We have, throughout, adduced reasons for our recommendation of particular exercises, and shown the benefits which they confer. These reasons, or others which the professor may have in support of any particular plan which he adopts, he should communicate to his pupils, when they are of an age to understand and appreciate them. Being thus rendered conscious of the usefulness of their various exercises, they will perform them with more pleasure and apply to study with more diligence and alacrity. Many of the principles unfolded in this work have, at different times, been brought into practice, but, in an isolated and incomplete manner, which has lessened the advantages to be expected from them. The mutual assistance of which they are capable, and on which their efficiency principally depends, has been generally overlooked, owing sometimes to the exaggerated importance

attributed to some exclusively, at other times to neglect of the exercises which could fully elicit them, and, not unfrequently, to the immature age at which they are imposed on learners.

The interlineal translations of the so-called "Hamiltonian method," great as is the aid they afford in acquiring the art of reading, for which alone that method was recommended by Locke, Dumarsais, and Condillac, cannot, when unconnected with other exercises, enable learners to converse or compose in a foreign language.
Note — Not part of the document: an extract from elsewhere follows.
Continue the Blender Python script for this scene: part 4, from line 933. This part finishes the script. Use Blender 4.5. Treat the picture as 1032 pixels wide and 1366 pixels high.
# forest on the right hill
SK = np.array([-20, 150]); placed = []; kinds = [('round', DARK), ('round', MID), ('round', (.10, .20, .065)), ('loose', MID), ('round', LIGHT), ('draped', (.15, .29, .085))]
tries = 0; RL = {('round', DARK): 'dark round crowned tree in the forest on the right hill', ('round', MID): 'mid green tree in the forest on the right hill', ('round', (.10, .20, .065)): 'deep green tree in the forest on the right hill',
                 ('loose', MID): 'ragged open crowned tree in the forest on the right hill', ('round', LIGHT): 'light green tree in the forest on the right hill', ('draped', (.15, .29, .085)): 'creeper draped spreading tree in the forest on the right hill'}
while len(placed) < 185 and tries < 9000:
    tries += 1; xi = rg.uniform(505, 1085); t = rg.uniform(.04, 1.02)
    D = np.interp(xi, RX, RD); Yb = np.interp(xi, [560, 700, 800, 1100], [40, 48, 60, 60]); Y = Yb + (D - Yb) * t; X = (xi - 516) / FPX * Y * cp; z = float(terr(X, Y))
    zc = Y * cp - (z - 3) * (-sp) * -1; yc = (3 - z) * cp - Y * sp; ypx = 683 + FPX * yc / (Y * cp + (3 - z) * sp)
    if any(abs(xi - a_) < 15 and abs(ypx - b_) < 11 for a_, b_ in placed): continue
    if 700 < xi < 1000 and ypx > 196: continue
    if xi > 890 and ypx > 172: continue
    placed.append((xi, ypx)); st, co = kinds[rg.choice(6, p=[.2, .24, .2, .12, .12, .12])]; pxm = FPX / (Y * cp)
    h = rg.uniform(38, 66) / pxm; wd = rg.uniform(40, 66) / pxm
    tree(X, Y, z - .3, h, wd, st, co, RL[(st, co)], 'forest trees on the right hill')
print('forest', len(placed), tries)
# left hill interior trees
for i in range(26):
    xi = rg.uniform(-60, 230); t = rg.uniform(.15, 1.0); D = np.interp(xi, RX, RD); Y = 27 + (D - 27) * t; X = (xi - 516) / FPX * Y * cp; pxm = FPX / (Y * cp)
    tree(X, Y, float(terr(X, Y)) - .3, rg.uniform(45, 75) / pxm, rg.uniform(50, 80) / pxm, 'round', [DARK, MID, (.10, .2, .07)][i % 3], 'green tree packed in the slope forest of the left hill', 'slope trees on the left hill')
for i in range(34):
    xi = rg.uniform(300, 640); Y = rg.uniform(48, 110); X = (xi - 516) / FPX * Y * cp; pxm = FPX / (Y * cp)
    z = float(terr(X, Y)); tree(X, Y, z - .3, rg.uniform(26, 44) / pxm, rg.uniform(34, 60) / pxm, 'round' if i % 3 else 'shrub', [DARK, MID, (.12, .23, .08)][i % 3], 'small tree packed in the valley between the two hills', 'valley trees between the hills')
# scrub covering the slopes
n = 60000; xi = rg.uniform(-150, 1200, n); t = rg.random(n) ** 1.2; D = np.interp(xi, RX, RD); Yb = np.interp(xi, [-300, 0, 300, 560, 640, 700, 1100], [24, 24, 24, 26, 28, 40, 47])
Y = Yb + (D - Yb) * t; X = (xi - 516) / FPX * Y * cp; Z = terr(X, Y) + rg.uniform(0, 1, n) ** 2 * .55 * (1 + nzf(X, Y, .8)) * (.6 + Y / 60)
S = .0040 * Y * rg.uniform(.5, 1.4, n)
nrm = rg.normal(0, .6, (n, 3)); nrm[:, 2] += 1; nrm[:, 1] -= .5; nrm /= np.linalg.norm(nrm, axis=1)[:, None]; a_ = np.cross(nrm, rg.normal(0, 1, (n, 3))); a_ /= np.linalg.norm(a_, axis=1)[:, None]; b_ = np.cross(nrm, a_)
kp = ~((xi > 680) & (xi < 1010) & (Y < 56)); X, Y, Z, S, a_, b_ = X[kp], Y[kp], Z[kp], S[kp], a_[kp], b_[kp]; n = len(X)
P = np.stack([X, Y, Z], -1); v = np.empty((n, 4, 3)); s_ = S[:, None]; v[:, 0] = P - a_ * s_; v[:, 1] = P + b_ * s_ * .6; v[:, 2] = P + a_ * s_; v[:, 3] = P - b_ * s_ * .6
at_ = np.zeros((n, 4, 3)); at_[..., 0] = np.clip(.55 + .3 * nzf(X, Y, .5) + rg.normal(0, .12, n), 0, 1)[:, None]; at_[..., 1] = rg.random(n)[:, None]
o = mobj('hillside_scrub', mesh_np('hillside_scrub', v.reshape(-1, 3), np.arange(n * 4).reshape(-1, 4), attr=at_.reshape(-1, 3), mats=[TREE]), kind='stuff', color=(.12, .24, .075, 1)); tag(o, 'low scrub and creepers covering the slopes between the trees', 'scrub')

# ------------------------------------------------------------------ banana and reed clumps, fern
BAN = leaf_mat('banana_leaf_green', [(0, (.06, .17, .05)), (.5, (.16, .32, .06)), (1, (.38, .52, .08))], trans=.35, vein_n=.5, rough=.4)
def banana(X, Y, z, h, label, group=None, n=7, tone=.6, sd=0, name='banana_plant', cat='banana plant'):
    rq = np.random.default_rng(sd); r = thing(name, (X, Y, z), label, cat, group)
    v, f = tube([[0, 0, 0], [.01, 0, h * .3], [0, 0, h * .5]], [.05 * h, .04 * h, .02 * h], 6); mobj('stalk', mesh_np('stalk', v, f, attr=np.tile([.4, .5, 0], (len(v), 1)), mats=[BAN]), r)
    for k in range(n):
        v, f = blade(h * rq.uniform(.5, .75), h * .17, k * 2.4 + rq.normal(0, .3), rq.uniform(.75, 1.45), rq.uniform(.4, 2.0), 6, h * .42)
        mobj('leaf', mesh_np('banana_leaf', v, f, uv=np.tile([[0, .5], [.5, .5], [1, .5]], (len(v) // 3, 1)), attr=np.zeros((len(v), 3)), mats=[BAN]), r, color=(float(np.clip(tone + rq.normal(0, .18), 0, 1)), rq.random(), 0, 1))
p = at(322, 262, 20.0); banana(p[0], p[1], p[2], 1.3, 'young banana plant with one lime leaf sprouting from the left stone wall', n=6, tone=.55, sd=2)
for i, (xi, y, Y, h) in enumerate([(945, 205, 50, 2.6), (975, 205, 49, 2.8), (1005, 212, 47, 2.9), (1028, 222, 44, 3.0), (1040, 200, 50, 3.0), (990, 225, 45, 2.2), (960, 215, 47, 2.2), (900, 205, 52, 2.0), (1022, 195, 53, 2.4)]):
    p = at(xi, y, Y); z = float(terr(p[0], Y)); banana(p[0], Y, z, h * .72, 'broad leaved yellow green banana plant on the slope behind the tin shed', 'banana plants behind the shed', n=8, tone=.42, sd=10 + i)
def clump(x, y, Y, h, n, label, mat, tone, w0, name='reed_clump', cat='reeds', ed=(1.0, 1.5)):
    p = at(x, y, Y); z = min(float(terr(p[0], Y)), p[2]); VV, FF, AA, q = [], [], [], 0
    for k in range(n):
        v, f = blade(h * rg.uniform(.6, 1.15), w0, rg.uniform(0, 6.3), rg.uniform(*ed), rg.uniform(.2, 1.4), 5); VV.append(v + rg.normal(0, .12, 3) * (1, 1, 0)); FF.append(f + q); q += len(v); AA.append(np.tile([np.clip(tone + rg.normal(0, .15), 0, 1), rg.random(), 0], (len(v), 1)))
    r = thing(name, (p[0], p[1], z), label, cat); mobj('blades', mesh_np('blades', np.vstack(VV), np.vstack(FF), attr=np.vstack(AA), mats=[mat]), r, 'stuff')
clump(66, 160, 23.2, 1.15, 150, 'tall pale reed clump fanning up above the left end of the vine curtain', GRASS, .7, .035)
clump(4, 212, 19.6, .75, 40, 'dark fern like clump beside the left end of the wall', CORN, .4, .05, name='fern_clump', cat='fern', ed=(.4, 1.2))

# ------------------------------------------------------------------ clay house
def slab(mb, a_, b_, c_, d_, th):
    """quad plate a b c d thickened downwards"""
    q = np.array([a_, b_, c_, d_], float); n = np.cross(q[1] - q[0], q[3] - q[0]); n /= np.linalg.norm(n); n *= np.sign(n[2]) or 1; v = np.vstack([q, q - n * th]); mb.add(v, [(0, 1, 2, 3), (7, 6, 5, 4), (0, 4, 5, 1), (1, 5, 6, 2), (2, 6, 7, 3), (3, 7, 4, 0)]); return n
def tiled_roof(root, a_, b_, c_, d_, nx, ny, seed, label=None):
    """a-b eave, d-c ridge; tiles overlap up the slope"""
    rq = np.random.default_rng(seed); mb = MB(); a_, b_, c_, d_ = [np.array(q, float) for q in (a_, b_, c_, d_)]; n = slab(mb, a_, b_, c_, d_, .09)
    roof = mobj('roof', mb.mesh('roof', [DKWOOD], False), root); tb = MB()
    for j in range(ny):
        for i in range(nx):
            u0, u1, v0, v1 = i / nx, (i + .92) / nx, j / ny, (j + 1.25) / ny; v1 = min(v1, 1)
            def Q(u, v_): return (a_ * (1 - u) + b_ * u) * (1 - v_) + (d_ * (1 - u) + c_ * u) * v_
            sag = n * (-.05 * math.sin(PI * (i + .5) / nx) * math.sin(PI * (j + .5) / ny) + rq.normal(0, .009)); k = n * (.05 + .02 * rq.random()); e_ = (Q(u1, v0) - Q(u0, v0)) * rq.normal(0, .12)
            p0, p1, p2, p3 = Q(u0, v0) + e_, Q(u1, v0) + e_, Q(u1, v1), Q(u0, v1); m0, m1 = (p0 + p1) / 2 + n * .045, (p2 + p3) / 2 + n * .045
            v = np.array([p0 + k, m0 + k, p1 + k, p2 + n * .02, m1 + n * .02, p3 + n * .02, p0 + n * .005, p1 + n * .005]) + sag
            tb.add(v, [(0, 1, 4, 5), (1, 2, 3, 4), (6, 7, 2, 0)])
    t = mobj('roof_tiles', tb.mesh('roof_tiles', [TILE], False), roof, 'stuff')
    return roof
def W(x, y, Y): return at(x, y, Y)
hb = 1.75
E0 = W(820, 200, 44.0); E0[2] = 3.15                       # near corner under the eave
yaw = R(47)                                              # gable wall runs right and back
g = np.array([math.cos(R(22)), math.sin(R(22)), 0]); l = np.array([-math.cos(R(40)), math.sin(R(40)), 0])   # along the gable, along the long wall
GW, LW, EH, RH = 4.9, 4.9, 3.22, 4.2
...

These writers, in their strictures on this subject, proposing exclusively to improve classical studies, naturally confined their suggestions to the means of facilitating the first steps in Latin reading: they never pretended that the interlineal method had power beyond this.

Study of a model work, as recommended by Jacotot, is undoubtedly useful; but it is a perversion of principles to confine learners to one work and impose it on them as a task of memory, especially before they know anything of the foreign pronunciation. This practice, however, is not more preposterous than his recommendation of various other exercises on the language, to be performed under the direction of an instructor ignorant of that language,

Dufief and Ollendorff are as opposed to each other in the mode of learning a language as they are to Locke, Dumarsais, Condillac, and Jacotot, yet each proclaims himself the faithful interpreter of nature, because he gives precedence to the facts of language over the rules of grammar. But this is not sufficient to justify the assumption; and, as was shown in the foregoing pages, neither the practice of learning ready-made phrases, nor that of writing exercises, in which their respective methods chiefly consist, could completely secure the power of expression-the only acquirement at which they apparently aim: much less could they forward students in reading standard authors, understanding foreigners, or pronouncing their language. The very title of Ollendorff's work* shows that he did not even suspect that hearing was one of the departments of a language to be acquired. Captain Basil Hall, who, in learning French and German, had used the antagonist methods of Dufief and Ollendorff, praised them both equally; but on what ground we cannot discover. However, it is most probable that the progress he made in those languages was due less to the plans pursued than to his own industry and great mental powers.

* A New Method of Learning to Read, Write, and Speak a Language in Six Months.